Four service members died after a U.S. Air Force refueling aircraft crashed in Iraq on Thursday while supporting operations in Iran, military officials said.
Rescue efforts were still underway for the remaining two crew members, U.S. Central Command said, after an apparent mid-air accident between two U.S. Air Force KC-135 tanker aircraft.
“The circumstances of the incident are under investigation,” it said, adding that the identities of the service members would be withheld for 24 hours while next of kin were notified.
Centcom disclosed the incident in western Iraq in a brief statement on Thursday, saying the second aircraft landed safely and that the crash “was not due to hostile fire or friendly fire.”
Three officials, speaking on the condition of anonymity to discuss the sensitive situation, said the second aircraft was also a KC-135.
The KC-135 Stratotanker carries a minimum crew of three — a pilot, co-pilot and boom operator, the person responsible for overseeing the aircraft refueling other planes. It can also carry a navigator or other additional crew members, depending on the mission.
Refueling aircraft have been in high demand since the start of the Trump administration’s war with Iran on Feb. 28. Over the past two weeks, U.S. forces have carried out relentless airstrikes against more than 6,000 targets, including ballistic missile sites, Iranian air defenses and weapons productions facilities.
Aerial refueling is one of the most complex military missions — but also one of the most critical due to the limited amount of fuel that fighter jets can carry and how quickly they run through their tanks.
When fighters are tasked with conducting strikes, tankers are often in the air as support. Once a refueling mission begins, tanker pilots have to maintain the massive refueler in steady flight and hold a close distance as the operator in the back of the plane controls the boom with a joystick, slowly lowering it toward an approaching plane.

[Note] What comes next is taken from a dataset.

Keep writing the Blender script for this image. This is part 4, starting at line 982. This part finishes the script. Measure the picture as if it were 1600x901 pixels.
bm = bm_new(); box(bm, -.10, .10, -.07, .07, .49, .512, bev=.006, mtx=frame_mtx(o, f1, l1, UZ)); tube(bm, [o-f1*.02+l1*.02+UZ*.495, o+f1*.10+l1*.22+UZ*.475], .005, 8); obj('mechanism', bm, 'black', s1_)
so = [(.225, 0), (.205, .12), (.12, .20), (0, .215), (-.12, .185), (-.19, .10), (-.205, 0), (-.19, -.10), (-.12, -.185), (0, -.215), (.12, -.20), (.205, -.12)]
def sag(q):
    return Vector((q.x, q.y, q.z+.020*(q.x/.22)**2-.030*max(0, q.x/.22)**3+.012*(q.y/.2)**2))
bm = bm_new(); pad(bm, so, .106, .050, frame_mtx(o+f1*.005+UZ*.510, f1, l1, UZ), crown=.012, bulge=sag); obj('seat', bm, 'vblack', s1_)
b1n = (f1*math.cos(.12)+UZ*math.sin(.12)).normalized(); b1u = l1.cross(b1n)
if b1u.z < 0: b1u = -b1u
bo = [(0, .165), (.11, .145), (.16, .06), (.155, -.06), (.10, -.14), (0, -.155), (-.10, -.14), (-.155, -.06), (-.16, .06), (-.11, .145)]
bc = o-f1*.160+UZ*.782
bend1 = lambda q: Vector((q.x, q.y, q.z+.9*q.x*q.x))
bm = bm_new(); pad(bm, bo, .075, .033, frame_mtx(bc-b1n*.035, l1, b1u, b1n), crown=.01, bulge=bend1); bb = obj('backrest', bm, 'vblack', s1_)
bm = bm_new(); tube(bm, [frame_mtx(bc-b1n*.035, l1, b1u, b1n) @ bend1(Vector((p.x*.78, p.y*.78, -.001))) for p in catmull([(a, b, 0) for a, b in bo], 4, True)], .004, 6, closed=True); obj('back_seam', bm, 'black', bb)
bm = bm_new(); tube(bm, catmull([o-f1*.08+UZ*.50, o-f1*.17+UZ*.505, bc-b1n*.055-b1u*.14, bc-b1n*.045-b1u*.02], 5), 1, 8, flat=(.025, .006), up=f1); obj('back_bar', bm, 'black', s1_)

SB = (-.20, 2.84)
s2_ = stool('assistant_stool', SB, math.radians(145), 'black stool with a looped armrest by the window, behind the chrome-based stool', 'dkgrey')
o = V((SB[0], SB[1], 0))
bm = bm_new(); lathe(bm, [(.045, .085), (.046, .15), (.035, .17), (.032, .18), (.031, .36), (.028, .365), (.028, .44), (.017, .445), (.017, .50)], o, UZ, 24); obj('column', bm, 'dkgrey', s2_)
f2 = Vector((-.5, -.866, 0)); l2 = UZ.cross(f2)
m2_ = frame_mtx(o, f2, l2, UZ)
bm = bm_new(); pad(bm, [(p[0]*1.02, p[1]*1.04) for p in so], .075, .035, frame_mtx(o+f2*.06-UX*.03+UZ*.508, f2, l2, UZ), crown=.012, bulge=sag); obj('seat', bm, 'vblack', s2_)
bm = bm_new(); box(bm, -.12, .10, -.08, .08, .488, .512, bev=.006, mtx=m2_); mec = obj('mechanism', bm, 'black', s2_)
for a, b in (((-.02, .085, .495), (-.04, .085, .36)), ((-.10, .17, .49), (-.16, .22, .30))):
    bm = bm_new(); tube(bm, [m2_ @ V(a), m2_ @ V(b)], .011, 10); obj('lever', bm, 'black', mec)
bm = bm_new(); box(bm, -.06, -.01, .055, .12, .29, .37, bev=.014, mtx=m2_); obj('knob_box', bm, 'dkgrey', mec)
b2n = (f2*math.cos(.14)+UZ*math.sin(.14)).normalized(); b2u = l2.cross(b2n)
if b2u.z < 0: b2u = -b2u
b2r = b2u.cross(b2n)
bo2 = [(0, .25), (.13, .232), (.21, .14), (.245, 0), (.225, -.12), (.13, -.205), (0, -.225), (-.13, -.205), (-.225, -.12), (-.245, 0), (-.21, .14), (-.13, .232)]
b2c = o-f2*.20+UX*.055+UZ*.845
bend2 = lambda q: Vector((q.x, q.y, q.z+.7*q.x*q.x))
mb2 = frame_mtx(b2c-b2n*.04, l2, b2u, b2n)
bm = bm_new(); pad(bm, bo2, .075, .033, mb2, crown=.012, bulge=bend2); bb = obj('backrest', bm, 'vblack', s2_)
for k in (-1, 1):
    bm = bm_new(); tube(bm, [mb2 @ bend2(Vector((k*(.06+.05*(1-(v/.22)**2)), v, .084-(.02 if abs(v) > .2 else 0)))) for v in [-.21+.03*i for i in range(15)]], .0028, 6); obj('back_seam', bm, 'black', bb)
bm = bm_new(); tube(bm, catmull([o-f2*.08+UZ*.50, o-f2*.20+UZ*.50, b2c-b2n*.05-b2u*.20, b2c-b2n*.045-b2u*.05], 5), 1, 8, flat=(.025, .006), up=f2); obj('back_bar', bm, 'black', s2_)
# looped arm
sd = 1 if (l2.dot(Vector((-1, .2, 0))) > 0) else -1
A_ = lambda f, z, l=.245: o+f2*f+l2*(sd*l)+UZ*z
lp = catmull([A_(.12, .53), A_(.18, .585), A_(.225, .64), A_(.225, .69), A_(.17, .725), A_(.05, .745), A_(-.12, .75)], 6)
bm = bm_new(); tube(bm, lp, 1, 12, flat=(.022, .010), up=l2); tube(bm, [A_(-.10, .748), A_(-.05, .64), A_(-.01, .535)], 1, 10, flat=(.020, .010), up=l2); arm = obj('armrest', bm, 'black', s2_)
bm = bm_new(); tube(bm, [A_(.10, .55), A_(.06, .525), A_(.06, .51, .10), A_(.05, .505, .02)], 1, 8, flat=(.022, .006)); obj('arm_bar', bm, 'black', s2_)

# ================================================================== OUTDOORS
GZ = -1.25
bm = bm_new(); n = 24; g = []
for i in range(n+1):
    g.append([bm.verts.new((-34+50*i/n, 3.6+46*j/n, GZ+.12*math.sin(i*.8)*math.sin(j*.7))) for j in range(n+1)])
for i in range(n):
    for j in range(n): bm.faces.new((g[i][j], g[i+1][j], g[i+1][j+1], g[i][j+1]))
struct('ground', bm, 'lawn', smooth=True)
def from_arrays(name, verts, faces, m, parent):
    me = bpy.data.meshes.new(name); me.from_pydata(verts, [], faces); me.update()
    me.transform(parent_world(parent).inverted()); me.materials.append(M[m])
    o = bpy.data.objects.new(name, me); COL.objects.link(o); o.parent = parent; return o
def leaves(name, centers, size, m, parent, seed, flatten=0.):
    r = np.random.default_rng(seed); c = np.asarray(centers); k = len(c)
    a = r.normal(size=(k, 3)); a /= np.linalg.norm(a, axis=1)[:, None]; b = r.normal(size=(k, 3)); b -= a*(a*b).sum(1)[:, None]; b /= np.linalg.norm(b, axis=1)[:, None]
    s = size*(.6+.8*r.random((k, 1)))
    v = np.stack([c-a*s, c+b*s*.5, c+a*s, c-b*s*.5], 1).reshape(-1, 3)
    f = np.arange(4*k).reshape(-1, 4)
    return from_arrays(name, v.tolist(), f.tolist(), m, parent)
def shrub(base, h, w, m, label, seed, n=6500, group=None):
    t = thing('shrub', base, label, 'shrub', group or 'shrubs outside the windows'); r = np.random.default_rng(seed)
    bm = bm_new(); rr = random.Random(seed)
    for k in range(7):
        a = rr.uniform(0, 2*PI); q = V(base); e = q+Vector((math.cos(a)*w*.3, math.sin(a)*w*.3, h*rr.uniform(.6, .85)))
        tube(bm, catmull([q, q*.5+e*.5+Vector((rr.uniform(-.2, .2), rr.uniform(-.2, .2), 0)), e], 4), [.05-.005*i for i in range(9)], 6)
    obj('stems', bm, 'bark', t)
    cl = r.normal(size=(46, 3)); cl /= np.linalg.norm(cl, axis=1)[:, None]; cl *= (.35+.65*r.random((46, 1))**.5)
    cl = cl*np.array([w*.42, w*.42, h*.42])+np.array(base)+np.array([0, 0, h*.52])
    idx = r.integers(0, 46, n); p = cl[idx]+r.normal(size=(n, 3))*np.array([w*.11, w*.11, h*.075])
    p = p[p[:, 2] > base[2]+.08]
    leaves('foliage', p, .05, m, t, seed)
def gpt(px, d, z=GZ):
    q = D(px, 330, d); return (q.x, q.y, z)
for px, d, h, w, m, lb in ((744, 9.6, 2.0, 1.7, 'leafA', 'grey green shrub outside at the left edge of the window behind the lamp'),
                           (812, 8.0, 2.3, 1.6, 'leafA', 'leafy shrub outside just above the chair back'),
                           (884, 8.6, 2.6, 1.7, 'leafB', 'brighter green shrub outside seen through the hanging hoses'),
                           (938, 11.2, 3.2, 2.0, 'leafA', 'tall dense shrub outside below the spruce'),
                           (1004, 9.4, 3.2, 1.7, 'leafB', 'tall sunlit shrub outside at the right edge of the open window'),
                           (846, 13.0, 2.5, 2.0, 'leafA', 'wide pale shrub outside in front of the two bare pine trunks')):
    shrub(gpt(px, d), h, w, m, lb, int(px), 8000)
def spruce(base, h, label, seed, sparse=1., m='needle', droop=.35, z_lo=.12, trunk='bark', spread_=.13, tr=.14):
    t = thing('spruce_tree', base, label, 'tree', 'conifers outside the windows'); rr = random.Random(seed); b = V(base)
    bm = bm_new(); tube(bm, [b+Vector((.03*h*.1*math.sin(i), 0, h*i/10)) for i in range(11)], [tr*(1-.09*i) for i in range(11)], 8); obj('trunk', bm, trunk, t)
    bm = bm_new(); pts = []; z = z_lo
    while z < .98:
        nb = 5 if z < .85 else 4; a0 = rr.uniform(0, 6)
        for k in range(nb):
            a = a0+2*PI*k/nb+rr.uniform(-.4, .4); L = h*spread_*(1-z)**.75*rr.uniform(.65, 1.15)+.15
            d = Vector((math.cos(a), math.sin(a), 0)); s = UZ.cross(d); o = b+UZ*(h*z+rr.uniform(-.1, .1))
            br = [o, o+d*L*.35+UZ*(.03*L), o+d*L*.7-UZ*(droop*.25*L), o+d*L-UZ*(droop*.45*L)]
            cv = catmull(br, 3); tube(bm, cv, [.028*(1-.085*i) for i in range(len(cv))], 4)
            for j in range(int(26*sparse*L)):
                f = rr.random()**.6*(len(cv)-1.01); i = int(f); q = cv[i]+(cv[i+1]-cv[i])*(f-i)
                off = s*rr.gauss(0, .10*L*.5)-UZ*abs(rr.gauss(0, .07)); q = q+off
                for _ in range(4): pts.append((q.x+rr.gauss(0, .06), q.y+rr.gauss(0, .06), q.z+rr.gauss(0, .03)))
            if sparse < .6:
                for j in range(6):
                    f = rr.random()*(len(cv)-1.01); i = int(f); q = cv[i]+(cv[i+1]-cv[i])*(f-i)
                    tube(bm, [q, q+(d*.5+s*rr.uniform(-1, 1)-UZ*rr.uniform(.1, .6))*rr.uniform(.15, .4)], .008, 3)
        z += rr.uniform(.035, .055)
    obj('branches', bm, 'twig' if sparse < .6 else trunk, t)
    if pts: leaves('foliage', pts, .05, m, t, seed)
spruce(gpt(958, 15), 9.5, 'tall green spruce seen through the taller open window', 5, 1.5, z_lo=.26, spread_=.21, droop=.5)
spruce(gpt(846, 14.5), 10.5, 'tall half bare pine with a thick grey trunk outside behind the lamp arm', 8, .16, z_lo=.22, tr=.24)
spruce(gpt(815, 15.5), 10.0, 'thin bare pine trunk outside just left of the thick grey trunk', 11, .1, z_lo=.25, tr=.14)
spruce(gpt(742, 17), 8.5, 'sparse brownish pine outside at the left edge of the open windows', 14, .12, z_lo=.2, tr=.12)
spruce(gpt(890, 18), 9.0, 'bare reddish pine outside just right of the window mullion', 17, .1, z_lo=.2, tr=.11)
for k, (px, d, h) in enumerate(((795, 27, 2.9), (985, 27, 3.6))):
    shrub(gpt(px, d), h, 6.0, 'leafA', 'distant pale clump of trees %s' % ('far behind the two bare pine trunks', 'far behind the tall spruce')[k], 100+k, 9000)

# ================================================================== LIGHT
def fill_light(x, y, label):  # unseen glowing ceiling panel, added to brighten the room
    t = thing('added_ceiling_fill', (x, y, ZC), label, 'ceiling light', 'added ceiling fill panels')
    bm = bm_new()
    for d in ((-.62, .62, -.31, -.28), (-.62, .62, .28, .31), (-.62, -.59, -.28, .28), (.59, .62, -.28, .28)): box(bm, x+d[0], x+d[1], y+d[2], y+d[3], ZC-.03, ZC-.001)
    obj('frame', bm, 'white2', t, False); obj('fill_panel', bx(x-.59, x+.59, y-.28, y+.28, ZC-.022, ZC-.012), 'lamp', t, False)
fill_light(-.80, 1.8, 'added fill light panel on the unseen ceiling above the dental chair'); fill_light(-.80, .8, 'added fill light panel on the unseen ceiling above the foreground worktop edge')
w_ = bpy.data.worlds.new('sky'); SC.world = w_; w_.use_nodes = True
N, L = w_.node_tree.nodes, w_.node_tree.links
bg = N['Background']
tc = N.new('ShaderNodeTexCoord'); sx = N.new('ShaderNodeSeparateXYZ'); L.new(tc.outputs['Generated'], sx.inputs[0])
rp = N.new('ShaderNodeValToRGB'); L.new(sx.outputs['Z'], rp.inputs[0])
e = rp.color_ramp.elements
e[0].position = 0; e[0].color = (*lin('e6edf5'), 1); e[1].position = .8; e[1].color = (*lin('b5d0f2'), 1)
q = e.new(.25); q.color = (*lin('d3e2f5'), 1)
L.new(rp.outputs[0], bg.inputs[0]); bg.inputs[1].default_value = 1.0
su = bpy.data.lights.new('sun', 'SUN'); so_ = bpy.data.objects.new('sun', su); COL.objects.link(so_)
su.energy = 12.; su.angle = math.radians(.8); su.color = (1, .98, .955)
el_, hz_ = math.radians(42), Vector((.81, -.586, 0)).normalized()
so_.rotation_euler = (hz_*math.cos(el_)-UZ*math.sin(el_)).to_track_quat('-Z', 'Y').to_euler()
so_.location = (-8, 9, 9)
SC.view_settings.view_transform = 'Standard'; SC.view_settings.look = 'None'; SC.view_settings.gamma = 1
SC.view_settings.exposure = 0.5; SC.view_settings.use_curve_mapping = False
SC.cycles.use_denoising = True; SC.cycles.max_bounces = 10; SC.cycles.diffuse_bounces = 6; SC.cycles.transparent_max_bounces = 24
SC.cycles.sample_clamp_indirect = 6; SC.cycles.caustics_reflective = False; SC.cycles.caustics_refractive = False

It is inherently dangerous, and there have been multiple accidents over the years in which an incorrect approach resulted in damage or death, including a U.S. Marine Corps incident in Japan in 2018 where an F/A-18 aircraft collided with a C-130 tanker during a refueling mission, killing six.
Open source flight tracking data reviewed by The Post indicates that U.S. KC-135 refueling runs on Thursday left from Israel’s Ben Gurion Airport. Only one did not return, according to the records.
A different KC-135 that had taken off from Ben Gurion returned to Israeli airspace around 7:15 p.m. local time, transmitting a four-digit code, also knowing as “squawking,” that indicated it was experiencing an emergency. It circled off the coast for around an hour before landing at Ben Gurion at 8:35 p.m.
A photo posted on Facebook Thursday evening by flight-tracking enthusiasts purported to show the KC-135 that had landed safely with part of its vertical stabilizer, or tail fin, missing. Several features of the aircraft matched publicly available photographs of the same military tanker that had landed at Ben Gurion Airport broadcasting the emergency code. The Post could not independently verify the photo or identify the individual who took it.
The KC-135 crash was the second adverse incident reported by U.S. military officials Thursday. Earlier in the day, the Navy said that another key asset in the ongoing war against Iran, the aircraft carrier USS Gerald R. Ford, experienced an onboard fire in its main laundry area resulting in “non-life-threatening injuries” to two sailors.
Seven American service members have died due to hostile fire since the Iran war began last month.
Six fatalities resulted from an attack at a port in Kuwait on March 1. An Iranian drone struck an operations center there, officials said, killing and wounding troops who did not have overhead protection from aerial threats.
Another U.S. service member who was wounded in a separate attack in Saudi Arabia on March 1 died a week later from his injuries.
Three Air Force F-15E Strike Eagles were shot down mistakenly by Kuwaiti forces in “an apparent friendly fire incident” that occurred during the war’s opening stages.
More than 50,000 American troops are deployed in support of U.S. and Israeli operations against Iran, including almost every type of warplane in the Air Force fleet.